» **Records from a dataset**
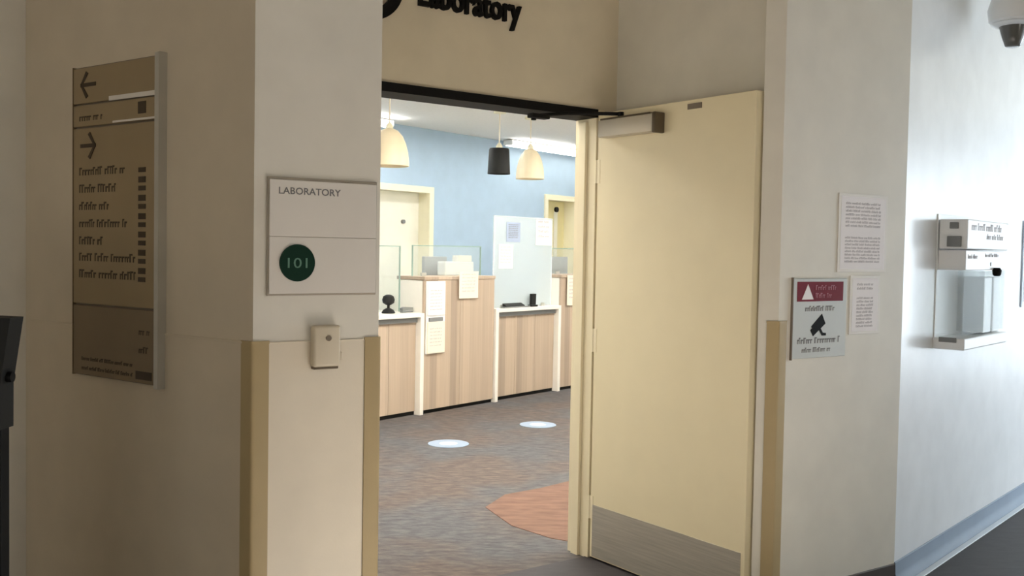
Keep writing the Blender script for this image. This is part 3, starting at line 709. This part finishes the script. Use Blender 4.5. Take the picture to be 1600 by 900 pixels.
monitor('grey monitor back seen through glass above the leaflet holder', 1.17, 0.75, -0.50, 0.32, 0.35, M['grey_monitor'])
monitor('grey monitor back seen through the far glass screen beside the jamb', 3.20, 0.75, -0.50, 0.42, 0.36, M['grey_monitor'])
pt = thing('printer', 'white printer behind the glass on the tall counter', 'printer', K, 1.22, 1.225, -0.24)
MB().box(-0.22, 0.20, -0.03, 0.07, 0, 0.13, 0.01).build('printer_body', M['plastic'], pt)
MB().box(-0.02, 0.18, -0.02, 0.06, 0.13, 0.19, 0.006).build('paper_tray', M['counter_white'], pt)

# ------------------------------------------------------------------ doors in the blue wall
def lab_door(name, label, s0, s1, h, leaf, m_leaf, handle_x):
    e = thing(name, label, 'door', B, s0, 0, 0, kind='structure')
    w = s1 - s0; c = 0.07
    MB().box(-c, 0, -0.02, 0.2, 0, h).build('door_casing', M['trim_cream'], e)
    MB().box(w, w + c, -0.02, 0.2, 0, h).build('door_casing', M['trim_cream'], e)
    MB().box(-c, w + c, -0.02, 0.2, h, h + c).build('door_casing', M['trim_cream'], e)
    MB().box(0, w, 0.15, 0.20, 0, h).build('door_leaf', m_leaf, e)
    hd = MB(); hd.box(handle_x - 0.02, handle_x + 0.02, 0.142, 0.15, 1.0, 1.14); hd.tube((handle_x, 0.15, 1.06), (handle_x, 0.10, 1.06), 0.01); hd.tube((handle_x, 0.10, 1.06), (handle_x - 0.11, 0.10, 1.06), 0.009)
    hd.build('door_handle', M['alu'], e)
    return e
d2 = lab_door('door_2', 'white door in a cream casing at the left of the blue wall', 1.27, 2.26, 2.095, 0, M['leaf'], 0.80)
MB().tube((0.73, 0.15, 1.77), (0.73, 0.12, 1.77), 0.022, 14).build('viewer', M['plastic_grey'], d2)
d3 = lab_door('door_3', 'yellow tan door in a cream casing at the right of the blue wall', 4.53, 5.13, 2.14, 0, M['tan_leaf'], 0.5)
MB().box(0.36, 0.44, 0.142, 0.15, 0.9, 2.0).build('vision_panel', M['leaf'], d3)
MB().tube((0.40, 0.15, 2.03), (0.40, 0.12, 2.03), 0.035, 16).build('coat_hook', M['plastic_dark'], d3)

# ------------------------------------------------------------------ lights of the laboratory
for i, (a, o_, pw) in enumerate(LAB_LIGHTS):
    e = thing('ceiling_light', ['flat ceiling panel before the left low desk', 'flat ceiling panel before the middle desk', 'flat ceiling panel before the far right counter', 'flat ceiling panel above the floor stickers', 'flat ceiling panel nearest the open door', 'flat ceiling panel added to light the open door, behind the left pier, farther from the door', 'flat ceiling panel added to light the open door, behind the left pier, close to the door wall'][i], 'ceiling light', K, a, LAB_H, o_, group='laboratory ceiling panels')
    fm = MB()
    for x0, x1, y0, y1 in ((-.6, .6, -.3, -.27), (-.6, .6, .27, .3), (-.6, -.57, -.27, .27), (.57, .6, -.27, .27)): fm.box(x0, x1, y0, y1, -0.03, 0)
    fm.build('light_frame', M['frame_white'], e)
    MB().box(-.57, .57, -.27, .27, -0.02, -0.005).build('diffuser', M['panel_glow'], e)
for (a0, a1), lb in zip(LINEAR, ('white linear ceiling light along the blue wall above the white door', 'long white linear ceiling light along the blue wall above the tan door')):
    e = thing('linear_light', lb, 'ceiling light', K, a0, LAB_H - 0.012, -1.42, group='linear lights along the blue wall')
    MB().box(0, a1 - a0, -0.07, 0.07, -0.06, 0, 0.004).build('light_housing', M['frame_white'], e)
    MB().box(0.03, a1 - a0 - 0.03, -0.055, 0.055, -0.066, -0.06).build('diffuser', M['panel_glow'], e)
def pendant(label, loc, prof, m, cord, group, bulb=True):
    e = bpy.data.objects.new('pendant_lamp', None); COL.objects.link(e); e.location = loc; tag(e, label, 'pendant lamp', group)
    n = len(prof)
    outer = prof; inner = [(max(0.004, r - 0.006), z) for r, z in prof[::-1]]
    mb = MB(); rings = []
    for r, z in outer + inner:
        rings.append([mb.bm.verts.new((r * math.cos(2 * math.pi * i / 32), r * math.sin(2 * math.pi * i / 32), z)) for i in range(32)])
    rings.append(rings[0])
    for A_, B_ in zip(rings, rings[1:]):
        for i in range(32): mb.bm.faces.new((A_[i], A_[(i + 1) % 32], B_[(i + 1) % 32], B_[i]))
    mb.build('lamp_shade', m, e, True)
    zt = prof[-1][1]
    MB().lathe([(0.03, zt - 0.01), (0.032, zt + 0.02), (0.012, zt + 0.05)], n=20).build('cap', M['trim_cream'], e, True)
    MB().tube((0, 0, zt + 0.04), (0, 0, LAB_H - loc[2] - 0.02), 0.006 if cord else 0.004, 8).build('cord', M['cream_paper'], e)
    MB().lathe([(0.06, LAB_H - loc[2] - 0.025), (0.06, LAB_H - loc[2])], n=24).build('ceiling_rose', M['trim_cream'], e)
    if bulb: MB().lathe([(0.01, 0.06), (0.035, 0.085), (0.035, 0.12), (0.012, 0.16)], n=16).build('bulb', M['bulb'], e, True)
dome = [(0.142, 0.0), (0.141, 0.04), (0.134, 0.11), (0.118, 0.18), (0.095, 0.24), (0.06, 0.285), (0.03, 0.30)]
drum = [(0.110, 0.0), (0.108, 0.02), (0.098, 0.232), (0.092, 0.245), (0.035, 0.248)]
pendant('cream domed pendant lamp hanging beside the dark drum lamp', K.p(2.02, 2.19), dome, M['lamp'], True, 'cream pendant lamps over the counter')
pendant('cream domed pendant lamp partly hidden by the left pier', K.p(0.035, 2.165), [(r * 1.2, z * 1.05) for r, z in dome], M['lamp'], True, 'cream pendant lamps over the counter')
pendant('dark charcoal drum pendant lamp over the counter', K.p(1.52, 2.205), drum, M['plastic_dark'], True, None, bulb=False)

# floor stickers
for x, y, lab in ((-0.46, 7.46, 'round pale blue floor sticker nearer the doorway'), (0.24, 8.35, 'round pale blue floor sticker nearer the counter')):
    e = bpy.data.objects.new('floor_sticker', None); COL.objects.link(e); e.location = (x, y, 0); tag(e, lab, 'floor sticker', 'round floor stickers in the laboratory')
    MB().lathe([(0.155, 0.0005), (0.155, 0.003)], n=40).build('sticker_disc', M['decal'], e)
    MB().lathe([(0.07, 0.003), (0.07, 0.0036)], n=32).build('sticker_print', M['decal_ring'], e)
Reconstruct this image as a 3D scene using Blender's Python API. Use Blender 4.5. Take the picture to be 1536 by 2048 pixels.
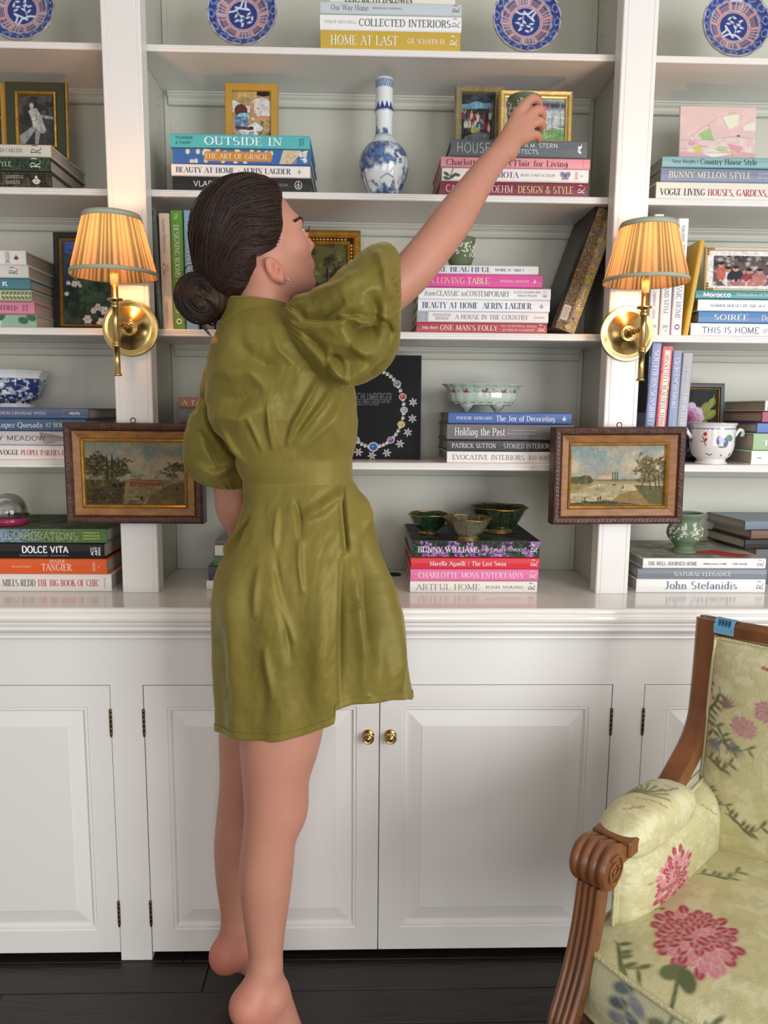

» **SHORT PROBLEM**
Exact duplication of all the records is required; pictures are omitted from the copy.

» **PROBLEM SOLUTION**
Keep writing the Blender script for this image. This is part 3, starting at line 709. This part finishes the script. Use Blender 4.5. Take the picture to be 1600 by 900 pixels.
monitor('grey monitor back seen through glass above the leaflet holder', 1.17, 0.75, -0.50, 0.32, 0.35, M['grey_monitor'])
monitor('grey monitor back seen through the far glass screen beside the jamb', 3.20, 0.75, -0.50, 0.42, 0.36, M['grey_monitor'])
pt = thing('printer', 'white printer behind the glass on the tall counter', 'printer', K, 1.22, 1.225, -0.24)
MB().box(-0.22, 0.20, -0.03, 0.07, 0, 0.13, 0.01).build('printer_body', M['plastic'], pt)
MB().box(-0.02, 0.18, -0.02, 0.06, 0.13, 0.19, 0.006).build('paper_tray', M['counter_white'], pt)

# ------------------------------------------------------------------ doors in the blue wall
def lab_door(name, label, s0, s1, h, leaf, m_leaf, handle_x):
    e = thing(name, label, 'door', B, s0, 0, 0, kind='structure')
    w = s1 - s0; c = 0.07
    MB().box(-c, 0, -0.02, 0.2, 0, h).build('door_casing', M['trim_cream'], e)
    MB().box(w, w + c, -0.02, 0.2, 0, h).build('door_casing', M['trim_cream'], e)
    MB().box(-c, w + c, -0.02, 0.2, h, h + c).build('door_casing', M['trim_cream'], e)
    MB().box(0, w, 0.15, 0.20, 0, h).build('door_leaf', m_leaf, e)
    hd = MB(); hd.box(handle_x - 0.02, handle_x + 0.02, 0.142, 0.15, 1.0, 1.14); hd.tube((handle_x, 0.15, 1.06), (handle_x, 0.10, 1.06), 0.01); hd.tube((handle_x, 0.10, 1.06), (handle_x - 0.11, 0.10, 1.06), 0.009)
    hd.build('door_handle', M['alu'], e)
    return e
d2 = lab_door('door_2', 'white door in a cream casing at the left of the blue wall', 1.27, 2.26, 2.095, 0, M['leaf'], 0.80)
MB().tube((0.73, 0.15, 1.77), (0.73, 0.12, 1.77), 0.022, 14).build('viewer', M['plastic_grey'], d2)
d3 = lab_door('door_3', 'yellow tan door in a cream casing at the right of the blue wall', 4.53, 5.13, 2.14, 0, M['tan_leaf'], 0.5)
MB().box(0.36, 0.44, 0.142, 0.15, 0.9, 2.0).build('vision_panel', M['leaf'], d3)
MB().tube((0.40, 0.15, 2.03), (0.40, 0.12, 2.03), 0.035, 16).build('coat_hook', M['plastic_dark'], d3)

# ------------------------------------------------------------------ lights of the laboratory
for i, (a, o_, pw) in enumerate(LAB_LIGHTS):
    e = thing('ceiling_light', ['flat ceiling panel before the left low desk', 'flat ceiling panel before the middle desk', 'flat ceiling panel before the far right counter', 'flat ceiling panel above the floor stickers', 'flat ceiling panel nearest the open door', 'flat ceiling panel added to light the open door, behind the left pier, farther from the door', 'flat ceiling panel added to light the open door, behind the left pier, close to the door wall'][i], 'ceiling light', K, a, LAB_H, o_, group='laboratory ceiling panels')
    fm = MB()
    for x0, x1, y0, y1 in ((-.6, .6, -.3, -.27), (-.6, .6, .27, .3), (-.6, -.57, -.27, .27), (.57, .6, -.27, .27)): fm.box(x0, x1, y0, y1, -0.03, 0)
    fm.build('light_frame', M['frame_white'], e)
    MB().box(-.57, .57, -.27, .27, -0.02, -0.005).build('diffuser', M['panel_glow'], e)
for (a0, a1), lb in zip(LINEAR, ('white linear ceiling light along the blue wall above the white door', 'long white linear ceiling light along the blue wall above the tan door')):
    e = thing('linear_light', lb, 'ceiling light', K, a0, LAB_H - 0.012, -1.42, group='linear lights along the blue wall')
    MB().box(0, a1 - a0, -0.07, 0.07, -0.06, 0, 0.004).build('light_housing', M['frame_white'], e)
    MB().box(0.03, a1 - a0 - 0.03, -0.055, 0.055, -0.066, -0.06).build('diffuser', M['panel_glow'], e)
def pendant(label, loc, prof, m, cord, group, bulb=True):
    e = bpy.data.objects.new('pendant_lamp', None); COL.objects.link(e); e.location = loc; tag(e, label, 'pendant lamp', group)
    n = len(prof)
    outer = prof; inner = [(max(0.004, r - 0.006), z) for r, z in prof[::-1]]
    mb = MB(); rings = []
    for r, z in outer + inner:
        rings.append([mb.bm.verts.new((r * math.cos(2 * math.pi * i / 32), r * math.sin(2 * math.pi * i / 32), z)) for i in range(32)])
    rings.append(rings[0])
    for A_, B_ in zip(rings, rings[1:]):
        for i in range(32): mb.bm.faces.new((A_[i], A_[(i + 1) % 32], B_[(i + 1) % 32], B_[i]))
    mb.build('lamp_shade', m, e, True)
    zt = prof[-1][1]
    MB().lathe([(0.03, zt - 0.01), (0.032, zt + 0.02), (0.012, zt + 0.05)], n=20).build('cap', M['trim_cream'], e, True)
    MB().tube((0, 0, zt + 0.04), (0, 0, LAB_H - loc[2] - 0.02), 0.006 if cord else 0.004, 8).build('cord', M['cream_paper'], e)
    MB().lathe([(0.06, LAB_H - loc[2] - 0.025), (0.06, LAB_H - loc[2])], n=24).build('ceiling_rose', M['trim_cream'], e)
    if bulb: MB().lathe([(0.01, 0.06), (0.035, 0.085), (0.035, 0.12), (0.012, 0.16)], n=16).build('bulb', M['bulb'], e, True)
dome = [(0.142, 0.0), (0.141, 0.04), (0.134, 0.11), (0.118, 0.18), (0.095, 0.24), (0.06, 0.285), (0.03, 0.30)]
drum = [(0.110, 0.0), (0.108, 0.02), (0.098, 0.232), (0.092, 0.245), (0.035, 0.248)]
pendant('cream domed pendant lamp hanging beside the dark drum lamp', K.p(2.02, 2.19), dome, M['lamp'], True, 'cream pendant lamps over the counter')
pendant('cream domed pendant lamp partly hidden by the left pier', K.p(0.035, 2.165), [(r * 1.2, z * 1.05) for r, z in dome], M['lamp'], True, 'cream pendant lamps over the counter')
pendant('dark charcoal drum pendant lamp over the counter', K.p(1.52, 2.205), drum, M['plastic_dark'], True, None, bulb=False)

# floor stickers
for x, y, lab in ((-0.46, 7.46, 'round pale blue floor sticker nearer the doorway'), (0.24, 8.35, 'round pale blue floor sticker nearer the counter')):
    e = bpy.data.objects.new('floor_sticker', None); COL.objects.link(e); e.location = (x, y, 0); tag(e, lab, 'floor sticker', 'round floor stickers in the laboratory')
    MB().lathe([(0.155, 0.0005), (0.155, 0.003)], n=40).build('sticker_disc', M['decal'], e)
    MB().lathe([(0.07, 0.003), (0.07, 0.0036)], n=32).build('sticker_print', M['decal_ring'], e)
Reconstruct this image as a 3D scene using Blender's Python API. Use Blender 4.5. Take the picture to be 1536 by 2048 pixels.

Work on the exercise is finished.